Put real numbers on it. An R-410A air conditioner on a typical summer afternoon might read about 118 psig on the suction-side gauge — saturation temperature 40 °F. Inside the evaporator, refrigerant boiling off the coil surface is at 40 °F, which is what makes the indoor coil cold enough to dry and cool the air sweeping across it. The discharge-side gauge might read 340 psig — saturation temperature about 105 °F. Inside the condenser, refrigerant condensing on the tube surface is at 105 °F, hot enough that the outdoor air can pick that heat up as it passes over the fins. Type either number into the Refrigerant P-T tool with R-410A selected and you'll read the same saturation temperatures back; they come from the published P-T chart, not from a model.
Those two pressures aren't independent measurements of two different things. They're how the system is trading heat from one place to another — a low side cold enough to pull heat in from indoor air, a high side hot enough to push heat out to outdoor air, and a compressor doing the work of moving refrigerant between the two. Change the outdoor temperature, change the indoor load, change the refrigerant charge — and both pressures will move together in characteristic ways. Recognizing those patterns is a longer story; the foundation is just this: pressure and temperature, locked together at saturation, in two pressure zones separated by the compressor and the metering device.
What this sets up
Two questions fall straight out of everything above. First, if pressure and temperature are locked at saturation, what does it mean when the measured temperature on a line doesn't match the saturation temperature for that line's pressure? That's the superheat and subcooling story — the two field measurements that prove a cycle is actually running right, not just running. They're the next page in this chapter.
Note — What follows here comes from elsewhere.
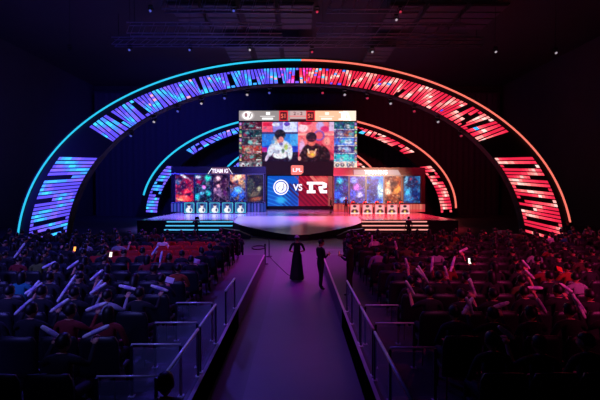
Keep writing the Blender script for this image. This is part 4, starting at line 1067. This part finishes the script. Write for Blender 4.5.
# ------------------------------------------------------------------ CEILING RIG
M_TRUSS = mat('grey_truss', (150, 150, 158), .5, .5)
def truss(label, xa, xb, D, z, h=.8, step=1.1, lean=.35):
    t = thing('ceiling_truss', label, 'truss', (0, D, z))
    mb = MB()
    for yy, zz in ((-.3, 0), (.3, 0), (-.3, h), (.3, h)): mb.tube([(xa, yy, zz), (xb, yy, zz)], .04, 6)
    mb.build('chord', M_TRUSS, t)
    n = int((xb - xa) / step)
    for yy in (-.3, .3):
        lb = MB()
        for k in range(n):
            x = xa + k * step
            lb.tube([(x, yy, 0), (x + step * lean * (1 if (xa + xb) / 2 < 0 else -1) + (0 if (xa + xb) / 2 < 0 else step), yy, h)], .022, 5)
        lb.build('lacing', M_TRUSS, t)
    hb = MB()
    for x in (xa + .5, (xa + xb) / 2, xb - .5): hb.tube([(x, 0, h), (x, 0, 18.9 - z)], .02, 5)
    hb.build('hanging_rod', M_METAL, t)
truss('upper left ceiling truss with slanted bars, nearest the camera', -9.5, 1.0, 28.5, 16.3, 1.1, .9)
truss('upper right ceiling truss with slanted bars, nearest the camera', 2.0, 8.5, 28.5, 16.3, 1.1, .9)
truss('left ceiling truss behind the nearest one', -13, -1.2, 31, 15.6, .8, .9)
truss('right ceiling truss behind the nearest one', 1.4, 13, 31, 15.6, .8, .9)
truss('long ceiling truss just above the top of the outer arch', -16, 16, 35, 16.2, .6, 1.2)
# slatted ceiling panels
M_PANEL = mat('ceiling_panel', (62, 58, 72), .6, noise=.1, nscale=2); M_PFR = mat('ceiling_panel_frame', (18, 17, 22), .7)
for i, (px0, px1) in enumerate(((178, 205), (210, 238), (246, 275), (281, 312), (384, 414), (420, 452), (458, 492))):
    for j, (ya, yb) in enumerate(((29.8, 34.3), (38.5, 43))):
        if j == 1 and i in (0, 5, 6): continue
        Dc = 32; x0, x1 = PX(px0, Dc), PX(px1, Dc)
        t = thing('ceiling_panel', f"slatted ceiling panel, {ordn[i] if i < 5 else ('sixth' if i == 5 else 'seventh')} from the left in the {'nearer' if j == 0 else 'farther'} row", 'panel', (0, 0, 17.3), 0, 'slatted ceiling panels')
        fr = MB(); fr.box(x0 - .08, x1 + .08, ya - .08, yb + .08, .08, .2); fr.build('frame', M_PFR, t)
        sl = MB(); n = 4
        for k in range(n): sl.box(x0, x1, ya + (yb - ya) * k / n + .05, ya + (yb - ya) * (k + 1) / n - .12, 0, .07)
        sl.build('slats', M_PANEL, t)
        rd = MB()
        for xx in (x0 + .2, x1 - .2): rd.tube([(xx, (ya + yb) / 2, .2), (xx, (ya + yb) / 2, 1.68)], .02, 5)
        rd.build('hanging_rod', M_METAL, t)
# moving head fixtures
def fixture(px, py, D, glow, k, where):
    p = P(px, py, D)
    t = thing('stage_light', f"small {'lit' if glow else 'unlit'} stage light {where}", 'stage light', p, 0, 'stage lights overhead')
    MB().box(-.14, .14, -.1, .1, .2, .3, 0, .02).build('base', M_METAL, t)
    MB().tube([(-.15, 0, .22), (-.17, 0, .02), (-.13, 0, -.02)], .02, 6).tube([(.15, 0, .22), (.17, 0, .02), (.13, 0, -.02)], .02, 6).build('yoke', M_METAL, t)
    MB().tube([(0, .08, .1), (0, -.02, 0), (0, -.14, -.12)], [.09, .12, .11], 12).build('head', M_BLACK, t)
    m = {1: mat('lamp_lens_blue', (30, 40, 60), .2, emis=(80, 90, 200), estr=.8), 2: mat('lamp_lens_red', (60, 20, 30), .2, emis=(200, 50, 80), estr=.8), 3: mat('lamp_lens_white', (80, 80, 80), .2, emis=(190, 180, 190), estr=.8)}.get(glow, mat('lamp_lens_off', (40, 40, 50), .15))
    MB().tube([(0, -.135, -.115), (0, -.145, -.125)], .09, 12).build('lens', m, t)
    MB().tube([(0, 0, .3), (0, 0, 18.95 - p.z if py < 55 else .55)], .012, 5).build('hanger', M_METAL, t)
fx = [(130, 49, 30, 1, 'left of the arch top, alone'), (190, 49, 30, 1, 'above the blue tube, upper left'), (250, 49, 30, 3, 'just left above the arch top'), (234, 10, 27, 1, 'at the top of the frame, left of centre'), (317, 11, 27, 2, 'at the top of the frame, centre, glowing pink'),
      (400, 11, 27, 2, 'at the top of the frame, right of centre, glowing pink'), (396, 19, 27.5, 3, 'just under the pink one right of centre'), (312, 51, 30, 2, 'right above the arch top'), (372, 51, 30, 3, 'above the red tube, upper right'), (495, 51, 30, 3, 'upper right, far from the arch'), (555, 52, 30, 3, 'at the far upper right'), (70, 49, 30, 0, 'at the far upper left'), (151, 10, 27, 1, 'at the top of the frame, far left')]
for k, f in enumerate(fx): fixture(f[0], f[1], f[2], f[3], k, f[4])
wn = ['lowest', 'second', 'third', 'fourth', 'fifth', 'sixth', 'seventh', 'eighth', 'ninth', 'tenth', 'eleventh', 'twelfth']
ia = sup(296, 255, 231, 172, 2.2)[2]
for s in (1, -1):
    for k in range(7):
        th = math.radians(90 + s * (52 - k * 7.2)); x, y = ia(th)
        fixture(x, y + 8, 28.5, (1 if s > 0 else 2) if k % 2 == 0 else 3, k, f"under the {'blue' if s > 0 else 'red'} half of the outer arch, {wn[k]} from the side")

# wall cable and right column for the dark sides
struct(MB().box(-29.9, 29.9, 58.9, 59.3, 18.2, 18.9).build('trim_1', M_CEIL))

# ------------------------------------------------------------------ BACK DRAPES
dl = pleats(-29, 29, 57.6, 260, 17.5).build('stage_drape', M_DRAPE); tag(dl, 'tall dark pleated drape closing the back of the stage', 'drape')

# ------------------------------------------------------------------ LIGHTS
def spot(loc, target, color, power, size=60, blend=1, radius=.6):
    l = bpy.data.lights.new('wash', 'SPOT'); l.energy = power; l.color = color; l.spot_size = math.radians(size); l.spot_blend = blend; l.shadow_soft_size = radius
    o = bpy.data.objects.new('wash_light', l); COL.objects.link(o); o.location = loc
    o.rotation_euler = (Vector(target) - Vector(loc)).to_track_quat('-Z', 'Y').to_euler(); return o
PUR = (.44, .02, 1.0); MAG = (.75, .02, .72); BLU = (.12, .07, 1.0); RED = (1.0, .03, .15)
spot((-3, 9, 15), (-.4, 11, 0), PUR, 1400, 50)
spot((3, 26, 15), (.3, 21, 0), MAG, 11500, 48)
spot((-4, 27, 15), (-3, 22, 0), PUR, 7500, 60)
spot((-7, 20, 14), (-7, 9, 0), BLU, 4500, 70)
spot((9, 21, 14), (9.5, 12, 0), RED, 3200, 62)
spot((-14, 24, 14), (-10, 18, 0), BLU, 3200, 70)
spot((14, 25, 14), (11, 20, 0), RED, 3500, 55)
spot((-4.5, 2, 8), (-1.7, 7.5, 1.2), (.2, .2, 1.0), 1100, 36)  # added lamp, puts blue highlights on the left railing
spot((4.5, 3, 8), (1.4, 9, 1.2), (1.0, .12, .5), 700, 30)
# stage washes, then added lamps for chairs, drape, boards and audience
spot((-9, 36, 14), (-9, 39, 1), (.22, .17, 1.0), 60000, 60)
spot((-4, 34, 14), (-2.8, 36, 1), (.36, .3, 1.0), 34000, 36)
spot((-3, 39, 14), (-3, 46, 1), (.3, .22, 1.0), 20000, 50)
spot((3.5, 39, 14), (3.5, 46, 1), (1.0, .1, .3), 20000, 46)
spot((-9, 27, 13), (-9, 27, 0), (.3, .06, 1.0), 6000, 50)
spot((9, 27, 13), (9.5, 27, 0), (1.0, .03, .35), 5000, 50)
spot((.8, 34, 14), (.6, 37, 1), (1.0, .05, .55), 22000, 20)
spot((5, 34, 14), (3.6, 36, 1), (1.0, .16, .22), 34000, 34)
spot((9, 36, 14), (9, 39, 1), (1.0, .02, .06), 46000, 60)
spot((2, 22, 14), (-4.6, 15.8, 1.2), (1.0, .1, .12), 5000, 22)  # added red lamp so the empty red chairs read as red
spot((-12, 40, 14), (-18, 57, 9), (.05, .05, 1.0), 5000, 110)  # added lamps from here tint the drape, blue left and red right
spot((-22, 22, 5), (-14, 57, 12), (.06, .05, 1.0), 4000, 120)
spot((14, 40, 14), (16, 57, 9), (1.0, .02, .1), 1700, 110)
spot((9.5, 33, 8), (9, 45.5, 3.2), (1.0, .6, .45), 15000, 40)  # added warm lamp, brightens the right backdrop board
spot((-9.5, 38, 12), (-9, 45.5, 3.2), (.4, .4, 1.0), 900, 50)  # added lamp on the left backdrop board
spot((-8, -1, 9), (-8, 11, 1), (.15, .13, 1.0), 6000, 60)  # added lamp behind the camera, brightens sticks in the left block
spot((9, -1, 9), (8.5, 11, 1), (1.0, .04, .28), 6000, 60)  # same added front light for the right block
# faint fill for the hall above
spot((-12, 20, 9), (-12, 40, 19), (.1, .1, 1.0), 800, 120)
spot((10, 20, 9), (10, 40, 19), (1.0, .15, .25), 300, 120)

wd = bpy.data.worlds.new('world'); SC.world = wd; wd.use_nodes = True
wd.node_tree.nodes['Background'].inputs[0].default_value = (.0012, .001, .003, 1); wd.node_tree.nodes['Background'].inputs[1].default_value = 1
SC.view_settings.view_transform = 'Standard'; SC.view_settings.look = 'None'; SC.view_settings.gamma = 1; SC.view_settings.exposure = 0
SC.view_settings.use_curve_mapping = False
Second, what's actually inside the metering device that decides how wide-open it is at any given moment? A TXV does it mechanically with a sensing bulb on the suction line. An EEV does it electronically with a stepper motor and a unit-controller algorithm. From the BMS side you mostly meet the EEV; from a service-tech side you mostly meet the TXV. They behave similarly enough that the controls vocabulary is shared and different enough that mistaking one for the other gets embarrassing. That's page 3.
In the meantime, the Refrigerant P-T & Superheat Calculator already covers the saturation-temperature lookup and the superheat / subcooling math for six refrigerants, glide handled. Bring a suction pressure and a clamp-on suction temperature back to the calculator and you've got the first of those two measurements waiting for you.